_The problem:_ Look through the data for the string "scene". Copy every line where it is found.

_Data:_
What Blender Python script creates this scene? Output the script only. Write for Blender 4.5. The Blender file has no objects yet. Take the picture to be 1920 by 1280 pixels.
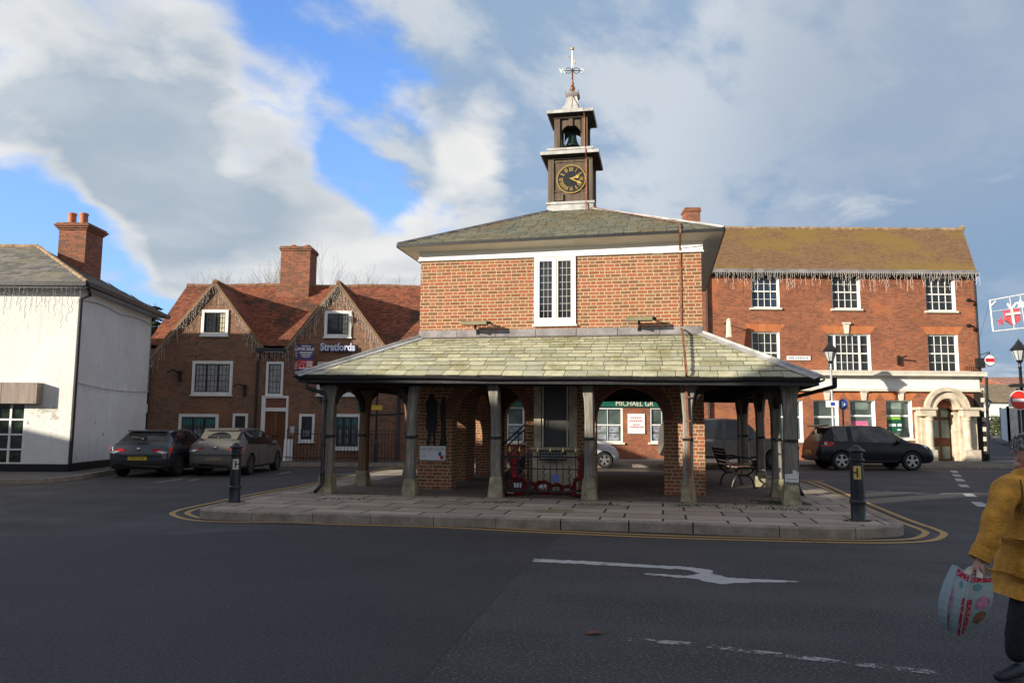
import bpy, bmesh, math, random
from mathutils import Vector, Matrix, noise as mnoise
random.seed(7)
R=random.random
def U(a,b): return a+(b-a)*random.random()
SC=bpy.context.scene; COL=SC.collection
# ------------------------------------------------------------------ camera
F,TH,RO,HC=1456.0,.1082,.007,1.55
cam=bpy.data.cameras.new('camera'); camo=bpy.data.objects.new('camera',cam); COL.objects.link(camo)
cam.sensor_width=36; cam.lens=36*F/1920; cam.clip_end=3000; cam.clip_start=.1
camo.matrix_world=Matrix.Translation((0,0,HC))@Matrix.Rotation(math.pi/2+TH,4,'X')@Matrix.Rotation(RO,4,'Z')
SC.camera=camo
# surveying helpers: a point of the photograph (1920 px wide) to a place in the world
def ray(px,py):
    dx,dy=px-960,py-640; c,s=math.cos(RO),math.sin(RO)
    qx,qy=dx*c+dy*s,-dx*s+dy*c
    x,u=qx/F,-qy/F; c,s=math.cos(TH),math.sin(TH)
    return Vector((x,c-s*u,s+c*u))
def onp(px,py,p,n):
    d=ray(px,py); n=Vector(n); o=Vector((0,0,HC))
    return o+d*((Vector(p)-o).dot(n)/d.dot(n))
def gp(px,py,z=0): return onp(px,py,(0,0,z),(0,0,1))
def aty(px,py,Y): return onp(px,py,(0,Y,0),(0,1,0))
# ------------------------------------------------------------------ things
def tag(o,label=None,cat=None,group=None,kind=None):
    if label: o['label']=label
    if cat: o['category']=cat
    if group: o['group']=group
    if kind: o['kind']=kind
    return o
MAT4={}
def thing(name,label,cat,loc=(0,0,0),rz=0,group=None):
    o=bpy.data.objects.new(name,None); COL.objects.link(o)
    o.location=loc; o.rotation_euler=(0,0,rz); o.empty_display_size=.2
    MAT4[o.name]=Matrix.Translation(loc)@Matrix.Rotation(rz,4,'Z')
    return tag(o,label,cat,group)
def copy_tree(o,parent=None):
    c=o.copy(); COL.objects.link(c); c.parent=parent
    if o.name in MAT4: MAT4[c.name]=MAT4[o.name]
    for ch in list(o.children): copy_tree(ch,c)
    return c
class MB:
    def __init__(s): s.v=[]; s.f=[]; s.mi=[]; s.cur=0
    def add(s,vs,fs):
        b=len(s.v); s.v+= [Vector(v) for v in vs]
        for f in fs: s.f.append([i+b for i in f]); s.mi.append(s.cur)
        return s
    def poly(s,*p): return s.add(p,[list(range(len(p)))])
    def box(s,x0,y0,z0,x1,y1,z1,M=None):
        v=[Vector((x,y,z)) for x in(x0,x1) for y in(y0,y1) for z in(z0,z1)]
        if M is not None: v=[M@p for p in v]
        return s.add(v,[(0,1,3,2),(4,6,7,5),(0,4,5,1),(2,3,7,6),(0,2,6,4),(1,5,7,3)])
    def frustum(s,c,w0,d0,w1,d1,z0,z1,off=(0,0)):
        v=[(c[0]+a*w0/2,c[1]+b*d0/2,z0) for a,b in((-1,-1),(1,-1),(1,1),(-1,1))]
        v+=[(c[0]+off[0]+a*w1/2,c[1]+off[1]+b*d1/2,z1) for a,b in((-1,-1),(1,-1),(1,1),(-1,1))]
        return s.add(v,[(3,2,1,0),(4,5,6,7),(0,1,5,4),(1,2,6,5),(2,3,7,6),(3,0,4,7)])
    def prism(s,pts,vec):
        n=len(pts); vec=Vector(vec); p=[Vector(q) for q in pts]
        return s.add(p+[q+vec for q in p],[list(range(n))[::-1],list(range(n,2*n))]+[(i,(i+1)%n,n+(i+1)%n,n+i) for i in range(n)])
    def beam(s,p,q,w,h,up=(0,0,1)):
        p,q=Vector(p),Vector(q); d=(q-p).normalized(); u=Vector(up)
        a=d.cross(u)
        if a.length<1e-4: a=d.cross(Vector((0,1,0)))
        a.normalize(); b=a.cross(d).normalized(); a=a*w/2; b=b*h/2
        v=[p-a-b,p+a-b,p+a+b,p-a+b,q-a-b,q+a-b,q+a+b,q-a+b]
        return s.add(v,[(0,1,2,3),(7,6,5,4),(0,4,5,1),(1,5,6,2),(2,6,7,3),(3,7,4,0)])
    def tube(s,pts,r,n=6,cap=True):
        pts=[Vector(p) for p in pts]; k=len(pts); rr=r if isinstance(r,(list,tuple)) else [r]*k
        vs=[]; fs=[]; ref=None
        for i,p in enumerate(pts):
            d=(pts[min(i+1,k-1)]-pts[max(i-1,0)])
            if d.length<1e-9: d=Vector((0,0,1))
            d.normalize()
            if ref is None: ref=Vector((0,0,1)) if abs(d.z)<.9 else Vector((1,0,0))
            a=d.cross(ref)
            if a.length<1e-3: a=d.orthogonal()
            a.normalize(); b=d.cross(a); ref=a.cross(d)
            for j in range(n):
                t=2*math.pi*j/n; vs.append(p+(a*math.cos(t)+b*math.sin(t))*rr[i])
        for i in range(k-1):
            for j in range(n):
                fs.append((i*n+j,i*n+(j+1)%n,(i+1)*n+(j+1)%n,(i+1)*n+j))
        if cap: fs.append(list(range(n))); fs.append(list(range((k-1)*n,k*n))[::-1])
        return s.add(vs,fs)
    def lathe(s,prof,c=(0,0,0),n=20,M=None):
        vs=[];fs=[];k=len(prof); c=Vector(c)
        for r,z in prof:
            for j in range(n):
                t=2*math.pi*j/n; p=Vector((r*math.cos(t),r*math.sin(t),z))
                vs.append((M@p if M is not None else p)+c)
        for i in range(k-1):
            for j in range(n):
                fs.append((i*n+j,i*n+(j+1)%n,(i+1)*n+(j+1)%n,(i+1)*n+j))
        if prof[0][0]>1e-5: fs.append(list(range(n))[::-1])
        if prof[-1][0]>1e-5: fs.append(list(range((k-1)*n,k*n)))
        return s.add(vs,fs)
    def sphere(s,c,r,n=12,sz=1):
        m=n//2
        return s.lathe([(r*math.sin(math.pi*i/m),-r*sz*math.cos(math.pi*i/m)) for i in range(m+1)],c,n)
    def cyl(s,p,q,r,n=12): return s.tube([p,q],r,n)
    def build(s,name,mat,parent=None,smooth=False,world=False,bevel=0,uvs=1.0,recalc=False,auto=None):
        me=bpy.data.meshes.new(name); v=s.v
        if world and parent is not None:
            pr=parent
            while pr.parent: pr=pr.parent
            inv=MAT4[pr.name].inverted(); v=[inv@p for p in v]
        me.from_pydata([tuple(p) for p in v],[],s.f)
        ms=mat if isinstance(mat,(list,tuple)) else [mat]
        for m in ms: me.materials.append(m)
        if len(ms)>1: me.polygons.foreach_set('material_index',s.mi)
        if recalc:
            bm=bmesh.new(); bm.from_mesh(me); bmesh.ops.recalc_face_normals(bm,faces=bm.faces); bm.to_mesh(me); bm.free()
        uvl(me)
        if smooth: me.polygons.foreach_set('use_smooth',[True]*len(me.polygons))
        o=bpy.data.objects.new(name,me); COL.objects.link(o)
        if parent is not None: o.parent=parent
        if bevel:
            b=o.modifiers.new('bevel','BEVEL'); b.width=bevel; b.segments=2; b.limit_method='ANGLE'
        if auto:
            me.set_sharp_from_angle(angle=math.radians(auto))
        return o
def uvl(me):
    """UV in metres: along the face horizontally, and up the slope"""
    l=me.uv_layers.new(name='UVMap'); me.calc_loop_triangles() if False else None
    vs=me.vertices; buf=[0.0]*(2*len(me.loops))
    for p in me.polygons:
        n=p.normal
        if abs(n.z)>.995: t=Vector((1,0,0)); b=Vector((0,1,0))
        else:
            t=Vector((-n.y,n.x,0)).normalized(); b=n.cross(t)
        for li in p.loop_indices:
            c=vs[me.loops[li].vertex_index].co
            buf[2*li]=c.dot(t); buf[2*li+1]=c.dot(b)
    l.data.foreach_set('uv',buf)
def text(name,s,mat,h,M,parent=None,depth=.004,align='CENTER',world=False,sx=1,bold=0):
    """raised lettering as a mesh; M places its baseline frame (x right, y up, z out)"""
    cu=bpy.data.curves.new('t','FONT'); cu.body=s; cu.size=h*1.38; cu.extrude=depth; cu.align_x=align; cu.resolution_u=3; cu.offset=bold
    o=bpy.data.objects.new('t',cu); COL.objects.link(o)
    dg=bpy.context.evaluated_depsgraph_get(); me=bpy.data.meshes.new_from_object(o.evaluated_get(dg))
    bpy.data.objects.remove(o)
    MM=M@Matrix.Diagonal((sx,1,1,1))
    if world and parent is not None:
        pr=parent
        while pr.parent: pr=pr.parent
        MM=MAT4[pr.name].inverted()@MM
    me.transform(MM); me.name=name
    me.materials.clear(); me.materials.append(mat)
    o=bpy.data.objects.new(name,me); COL.objects.link(o)
    if parent is not None: o.parent=parent
    return o
def face_M(p,right=(1,0,0),up=(0,0,1)):
    r=Vector(right).normalized(); u=Vector(up).normalized(); n=r.cross(u)
    M=Matrix((r,u,n)).transposed().to_4x4(); M.translation=Vector(p); return M
def evalmesh(o,keep=False):
    dg=bpy.context.evaluated_depsgraph_get(); me=bpy.data.meshes.new_from_object(o.evaluated_get(dg))
    if not keep: bpy.data.objects.remove(o)
    return me
def catmull(pts,n,closed=False):
    P=[Vector(p) for p in pts]; k=len(P); out=[]
    for i in range(k if closed else k-1):
        g=(lambda j:P[j%k]) if closed else (lambda j:P[max(0,min(k-1,j))])
        a,b,c,d=g(i-1),g(i),g(i+1),g(i+2)
        for j in range(n):
            t=j/n; out.append(.5*((2*b)+(c-a)*t+(2*a-5*b+4*c-d)*t*t+(3*b-a-3*c+d)*t**3))
    if not closed: out.append(P[-1])
    return out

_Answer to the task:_
What Blender Python script creates this scene? Output the script only. Write for Blender 4.5. The Blender file has no objects yet. Take the picture to be 1920 by 1280 pixels.
SC=bpy.context.scene; COL=SC.collection